Cynthia Lummis is the senior US Senator from Wyoming and the most prominent pro-Bitcoin voice in Congress. She authored the BITCOIN Act proposing a Strategic Bitcoin Reserve, co-wrote major crypto market-structure legislation, and is a long-time personal Bitcoin holder.

What is the BITCOIN Act?

The BITCOIN Act is Lummis's proposal for a federal Strategic Bitcoin Reserve. It called for the United States to acquire up to 1 million BTC over five years, about 5% of the total supply, and to hold that reserve for at least 20 years as a long-term national asset.

Does Cynthia Lummis own Bitcoin?

Yes, and she has disclosed those holdings publicly in her financial filings. Lummis reports holding Bitcoin with purchases dating back to 2013, putting her own savings into the asset. She is one of the very few members of Congress who personally holds the asset she advocates for in policy.

Why is Lummis opposing the SBF pardon?

She and Senator Ruben Gallego introduced legislation on June 17, 2026 urging President Trump to deny Sam Bankman-Fried's pardon request.

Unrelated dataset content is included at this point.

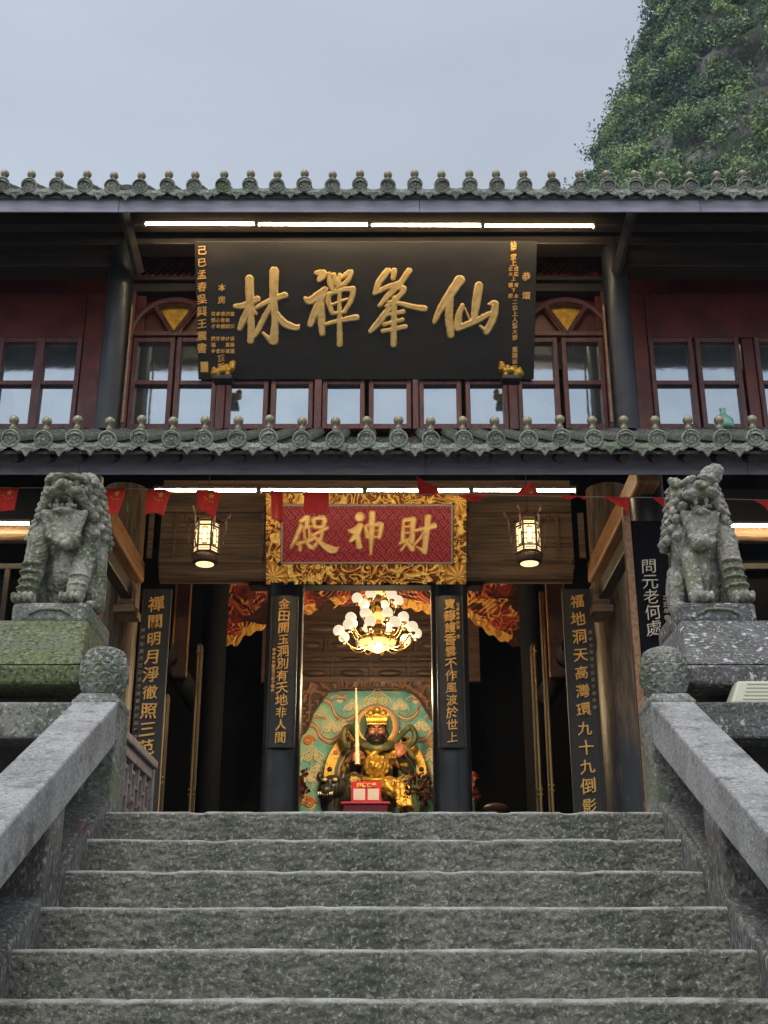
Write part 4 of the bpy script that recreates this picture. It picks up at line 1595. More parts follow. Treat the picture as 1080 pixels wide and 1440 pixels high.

Lummis argues that protecting FTX victims and crypto's legitimacy means the man behind the industry's largest fraud should serve his 25-year sentence.

Bottom Line

Cynthia Lummis is the rare politician who buys the thing she legislates, and that history explains the June 2026 fight. The senator who proposed buying 1 million BTC for the United States is the same one moving to keep Sam Bankman-Fried in prison, because both positions serve the goal she has chased since 2013, which is making Bitcoin a respectable, rules-bound asset class. Watch the co-sponsor count on the Lummis-Gallego measure and watch how the pardon question collides with the market-structure bills still in motion. The pro-crypto coalition is choosing market integrity over leniency, and that choice tells you more about where US crypto policy is heading than any single price chart.

 
 

This article is for informational purposes only and does not constitute financial or investment advice. Cryptocurrency trading involves substantial risk. Always conduct your own research before making trading decisions.